Twitter: Still a novelty, so far. I was mostly drawn in by the Dorothy Parker possibilities of the #hashtag. I've still not graduated into real punniness, though, what with the sight of #afewwordsstrugtogether enough to kind of crack me up still. Time to get moving in the intelligent witticisms department, as digital slapstick isn't really going to hold its own much longer. (Actually, I'm not sure the form is much good for humor: John Cleese isn't terribly funny on Twitter, and I sort of think that if he can't manage it, then there's no hope for the rest of us.)  I do know that using hashtags, which are meant to be like post labels, as a comedic device isn't really the right way to be utilizing that piece of it. Not sure if it's better or worse to march to a different drummer on this one.

One friend suggested that using Twitter would give me better insight into my students by better understanding the kinds of technology they use. I've not yet had an opportunity to see if that's been the case since I started Tweeting at the end of term; and I suspect I'll have made a decision about the ultimate fate of the experiment, one way or the other, before I start teaching again in the fall of 2013. I haven't had any big epiphanies, student-wise, since starting to use the service. I suspect that the tempermental gulf between me and most of them is too great to be able to bridge it with more tech-usage or -savviness* on my part.

To be fair, though, Twitter seems like a reasonable place to have a sort of intermediate web-presence. By that, I mean that I'd be comfortable with my students following me even though I follow a few knitters and sometimes let my hair down a bit more on Twitter than I do elsewhere, in a way that I wouldn't be comfortable being Facebook friends with my students. I'm aware that lots of British academics tweet with their students, and I'm not sure I'd love having a Twitter relationship be quite as informal as some of those, but I think there are some possibilities here. A colleague has a theory that it's better for classroom management if your students know a little bit about you as a human being; I'm definitely not the share-in-the-classroom type, so if that theory is actually right, this could work to my advantage. That said, none of my students has found me there yet, so we'll cross that bridge when we get there.

I'm following a whole lot of medievalists and finding some useful and interesting events and articles, so that's been a concrete benefit, smallish though it is. I've just gotten added to a medieval list, and more medieval folks are starting to follow me, so we'll see; it may just be too early to determine whether this is useful or just entertaining. Following different authors and literary magazines been really helpful in keeping up with interesting essay-writing. The one definitively useful thing I've done with Twitter was to get some information from a boutique in San Francisco about how to replace a drinking glass that my cat broke. But then again, neither of those is a very medievalisty sort of thing to do.

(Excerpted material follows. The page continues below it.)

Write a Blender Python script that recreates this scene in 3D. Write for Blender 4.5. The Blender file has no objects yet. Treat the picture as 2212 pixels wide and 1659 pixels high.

Java: I've totally fallen down as far as my learning to program goals have gone. I was going to take on this coding-lesson-a-week program, and have managed not to do a single one. The email notifications of the weekly lessons are lurking in my inbox, unread, reminding me of my total failure. I'm not sure if I can catch up at this point, so I'm hoping they'll run it again next year. I'm using Blogger to develop my course web site, and that's actually a better decision anyway both for the aforementioned seamless integration issues and also because it's plug-and-play enough that it means that, with a careful set of directions written out, I won't have to be the webmaster for this course for ever and ever, even when it's not my turn to teach it.

iOS: I bought an iPad. I bought this as part of a grant to develop teaching materials for the intro class. I had a sort of epiphany when I used a video in class one day, the day that we were talking about paper as a commodity topic, and just the fact that I was using something that seemed like technology to my students made them much more open to talking about the idea that the advent of paper and the codex as technological innovations. And it was great — the students themselves were drawing connections between modern and pre-modern vocabulary (hey! we scroll through documents too! just like with scrolls!) and between different type of innovations (so, having books was as big of a deal as getting an e-reader!) Enough students have iPads that if I'm using one I can develop course materials that take advantage of the format, I can have students bring their iPads to class and share and thus be able to maximize how I'm using the technology. I just got it yesterday, so more on this as I develop the materials and activities.

As I was setting it up, and clicking, no, I don't want to use iCloud and have all of my personal photos, music, and email wirelessly delivered to this device, and no, I don't want to turn dictation or location services on, I realized that I'm making totally luddite use of this piece of technology. I want a lightweight, portable, high-res medieval manuscript that my students will think is cool and interesting.

I'm pretty excited about it as a manuscript reader, too, though. With the retina display feature, the embossing of the type that comes through from the back side of this pages is completely legible; I can't wait to see what it can do with challenging-to-read manuscripts:

High-tech medieval manuscript or low-tech iPad?:

So, that's my technology roundup for the academic year.

*The putative tech-savviness of the Millennials (of which I am allegedly one, but have trouble conceiving of myself that way) deserves its own post.